How does job sharing work?

We make job sharing simple. We present two individuals as one candidate to fulfil a full-time role, providing organisations with two minds for one job. It’s a retention and engagement tool. For example you find parents wanting to work flexibly and it’s such a short time usually that you need this flexibility. So organisations can retain and engage their top talent. It also enables women to get to senior leadership roles. The cost of recruitment to senior roles can be at least a year’s salary, so we not only help businesses retain great staff, but we also save them money.

How do you find a job share partner and make it work?
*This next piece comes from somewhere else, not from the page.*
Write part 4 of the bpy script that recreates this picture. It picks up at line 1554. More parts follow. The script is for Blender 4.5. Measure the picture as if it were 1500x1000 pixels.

The first thing to do is look within your organisation. Is someone trying to work flexibly already? The organisation is going to want to retain you. If you do work for a small business, think back to people you have worked with before. Who is in your network? You may already have a good working relationship with them.

Before you start, really hammer out the terms of it. Talk about your preferences of availability. Negotiate the details. Who works when? What happens if kids are sick? Meetings… do we both go? Know your own strengths and know your job-partner’s strengths. Have a look at that in relation to the role you are wanting to do. Then you can support each other in your weaknesses. Through this process, you also identify your gaps. That awareness allows you to create strategies to fix those gaps and make you stronger in your role. Often where there is a gap with both, having each other for support makes it ok anyway. It makes tricky situations less daunting when you have someone who has your back. What do you bring as a team? Work on your strengths and not your weaknesses. You are so much more motivated working to your strengths.

What are your top tips for making a job-sharing position work?

1. Find the right partner. Someone who has aligned values. Short term motivation. These roles don’t need to be long term, but have a 12 month vision at least.

2. It’s really important to choose someone who is collaborative, who will share success and equally take the blame. “It’s our problem”

3. Like a marriage you always have your job-share partner’s back. If you don’t agree with a decision, that kind of discussion happens behind closed doors.

4. Regularly check in with each other. Giving each other opportunities to see how it’s working and providing feedback. Keep your relationship transparent.

5. Communication is everything in a job share partnership. Setting up the right systems for handovers, being accessible to each other. You do need to over communicate, especially at the start. How you are going to share information? Set up boundaries so you know when and when not to contact each other. All this is absolutely achievable.

6. Setting up the right systems and processes eg. if you are managing teams then you need a process to evaluate. KPI’s must be the same as effectively you are doing the one job.

7. Set it up so it is working for both you and the organisation. They get coverage 52 weeks a year so it’s about that communication. Plan your annual leave to work around each other.

Endi Frydman, founder of OneJob TwoMinds. lives in Melbourne with her three kids, 14 and 12yo boys and an 11yo girl.